■ **THE TASK**: Reproduce the data in its entirety, exactly as supplied.

■ **SOURCE DATA**:
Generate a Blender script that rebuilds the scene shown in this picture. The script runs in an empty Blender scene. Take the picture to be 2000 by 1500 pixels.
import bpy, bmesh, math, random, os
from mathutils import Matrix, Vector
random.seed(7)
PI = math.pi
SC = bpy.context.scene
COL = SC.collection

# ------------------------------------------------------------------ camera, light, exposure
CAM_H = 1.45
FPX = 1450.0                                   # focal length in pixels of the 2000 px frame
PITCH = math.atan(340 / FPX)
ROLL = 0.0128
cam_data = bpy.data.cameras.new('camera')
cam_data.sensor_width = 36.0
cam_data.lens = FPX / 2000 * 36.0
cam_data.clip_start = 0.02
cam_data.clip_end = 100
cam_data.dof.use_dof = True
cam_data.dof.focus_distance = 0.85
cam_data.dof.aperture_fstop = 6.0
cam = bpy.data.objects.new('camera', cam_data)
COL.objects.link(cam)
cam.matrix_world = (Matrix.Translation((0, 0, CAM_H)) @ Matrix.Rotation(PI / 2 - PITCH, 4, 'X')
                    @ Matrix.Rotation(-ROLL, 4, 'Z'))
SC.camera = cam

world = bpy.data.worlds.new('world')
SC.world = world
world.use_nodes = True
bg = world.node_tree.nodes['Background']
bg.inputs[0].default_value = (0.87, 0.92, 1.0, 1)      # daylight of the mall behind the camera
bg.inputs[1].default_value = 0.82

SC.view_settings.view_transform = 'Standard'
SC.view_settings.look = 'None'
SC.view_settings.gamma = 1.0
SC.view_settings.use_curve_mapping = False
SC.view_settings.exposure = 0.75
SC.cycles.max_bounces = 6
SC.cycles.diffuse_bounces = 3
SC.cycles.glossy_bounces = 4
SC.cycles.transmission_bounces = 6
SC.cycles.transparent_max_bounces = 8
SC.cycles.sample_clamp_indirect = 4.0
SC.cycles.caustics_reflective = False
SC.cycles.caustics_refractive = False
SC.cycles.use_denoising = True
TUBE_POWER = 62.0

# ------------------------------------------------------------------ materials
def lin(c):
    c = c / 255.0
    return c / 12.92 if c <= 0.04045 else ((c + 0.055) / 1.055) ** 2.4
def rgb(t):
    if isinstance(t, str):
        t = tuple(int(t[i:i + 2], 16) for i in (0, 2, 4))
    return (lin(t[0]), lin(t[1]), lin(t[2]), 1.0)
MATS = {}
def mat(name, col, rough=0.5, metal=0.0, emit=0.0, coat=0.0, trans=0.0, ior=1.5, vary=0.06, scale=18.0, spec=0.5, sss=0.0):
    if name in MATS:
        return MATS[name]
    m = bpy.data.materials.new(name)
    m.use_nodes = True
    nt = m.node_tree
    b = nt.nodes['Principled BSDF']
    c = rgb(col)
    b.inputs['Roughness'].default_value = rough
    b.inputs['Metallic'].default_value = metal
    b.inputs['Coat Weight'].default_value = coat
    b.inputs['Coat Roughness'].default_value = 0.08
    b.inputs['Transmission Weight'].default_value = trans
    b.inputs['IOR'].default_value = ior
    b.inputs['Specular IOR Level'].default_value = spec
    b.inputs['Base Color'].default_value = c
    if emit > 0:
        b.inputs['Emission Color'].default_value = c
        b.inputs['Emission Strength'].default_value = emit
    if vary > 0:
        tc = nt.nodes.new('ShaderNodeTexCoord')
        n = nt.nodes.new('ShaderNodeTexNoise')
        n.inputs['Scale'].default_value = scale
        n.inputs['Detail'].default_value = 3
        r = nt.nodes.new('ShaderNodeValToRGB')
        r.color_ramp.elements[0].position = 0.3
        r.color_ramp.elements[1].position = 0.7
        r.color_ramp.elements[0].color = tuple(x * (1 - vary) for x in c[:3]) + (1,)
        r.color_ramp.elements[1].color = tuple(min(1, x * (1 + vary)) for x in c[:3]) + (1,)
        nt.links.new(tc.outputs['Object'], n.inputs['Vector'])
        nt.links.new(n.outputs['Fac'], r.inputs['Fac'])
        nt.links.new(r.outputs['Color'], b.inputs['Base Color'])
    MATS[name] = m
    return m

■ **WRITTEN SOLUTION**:
Generate a Blender script that rebuilds the scene shown in this picture. The script runs in an empty Blender scene. Take the picture to be 2000 by 1500 pixels.
import bpy, bmesh, math, random, os
from mathutils import Matrix, Vector
random.seed(7)
PI = math.pi
SC = bpy.context.scene
COL = SC.collection

# ------------------------------------------------------------------ camera, light, exposure
CAM_H = 1.45
FPX = 1450.0                                   # focal length in pixels of the 2000 px frame
PITCH = math.atan(340 / FPX)
ROLL = 0.0128
cam_data = bpy.data.cameras.new('camera')
cam_data.sensor_width = 36.0
cam_data.lens = FPX / 2000 * 36.0
cam_data.clip_start = 0.02
cam_data.clip_end = 100
cam_data.dof.use_dof = True
cam_data.dof.focus_distance = 0.85
cam_data.dof.aperture_fstop = 6.0
cam = bpy.data.objects.new('camera', cam_data)
COL.objects.link(cam)
cam.matrix_world = (Matrix.Translation((0, 0, CAM_H)) @ Matrix.Rotation(PI / 2 - PITCH, 4, 'X')
                    @ Matrix.Rotation(-ROLL, 4, 'Z'))
SC.camera = cam

world = bpy.data.worlds.new('world')
SC.world = world
world.use_nodes = True
bg = world.node_tree.nodes['Background']
bg.inputs[0].default_value = (0.87, 0.92, 1.0, 1)      # daylight of the mall behind the camera
bg.inputs[1].default_value = 0.82

SC.view_settings.view_transform = 'Standard'
SC.view_settings.look = 'None'
SC.view_settings.gamma = 1.0
SC.view_settings.use_curve_mapping = False
SC.view_settings.exposure = 0.75
SC.cycles.max_bounces = 6
SC.cycles.diffuse_bounces = 3
SC.cycles.glossy_bounces = 4
SC.cycles.transmission_bounces = 6
SC.cycles.transparent_max_bounces = 8
SC.cycles.sample_clamp_indirect = 4.0
SC.cycles.caustics_reflective = False
SC.cycles.caustics_refractive = False
SC.cycles.use_denoising = True
TUBE_POWER = 62.0

# ------------------------------------------------------------------ materials
def lin(c):
    c = c / 255.0
    return c / 12.92 if c <= 0.04045 else ((c + 0.055) / 1.055) ** 2.4
def rgb(t):
    if isinstance(t, str):
        t = tuple(int(t[i:i + 2], 16) for i in (0, 2, 4))
    return (lin(t[0]), lin(t[1]), lin(t[2]), 1.0)
MATS = {}
def mat(name, col, rough=0.5, metal=0.0, emit=0.0, coat=0.0, trans=0.0, ior=1.5, vary=0.06, scale=18.0, spec=0.5, sss=0.0):
    if name in MATS:
        return MATS[name]
    m = bpy.data.materials.new(name)
    m.use_nodes = True
    nt = m.node_tree
    b = nt.nodes['Principled BSDF']
    c = rgb(col)
    b.inputs['Roughness'].default_value = rough
    b.inputs['Metallic'].default_value = metal
    b.inputs['Coat Weight'].default_value = coat
    b.inputs['Coat Roughness'].default_value = 0.08
    b.inputs['Transmission Weight'].default_value = trans
    b.inputs['IOR'].default_value = ior
    b.inputs['Specular IOR Level'].default_value = spec
    b.inputs['Base Color'].default_value = c
    if emit > 0:
        b.inputs['Emission Color'].default_value = c
        b.inputs['Emission Strength'].default_value = emit
    if vary > 0:
        tc = nt.nodes.new('ShaderNodeTexCoord')
        n = nt.nodes.new('ShaderNodeTexNoise')
        n.inputs['Scale'].default_value = scale
        n.inputs['Detail'].default_value = 3
        r = nt.nodes.new('ShaderNodeValToRGB')
        r.color_ramp.elements[0].position = 0.3
        r.color_ramp.elements[1].position = 0.7
        r.color_ramp.elements[0].color = tuple(x * (1 - vary) for x in c[:3]) + (1,)
        r.color_ramp.elements[1].color = tuple(min(1, x * (1 + vary)) for x in c[:3]) + (1,)
        nt.links.new(tc.outputs['Object'], n.inputs['Vector'])
        nt.links.new(n.outputs['Fac'], r.inputs['Fac'])
        nt.links.new(r.outputs['Color'], b.inputs['Base Color'])
    MATS[name] = m
    return m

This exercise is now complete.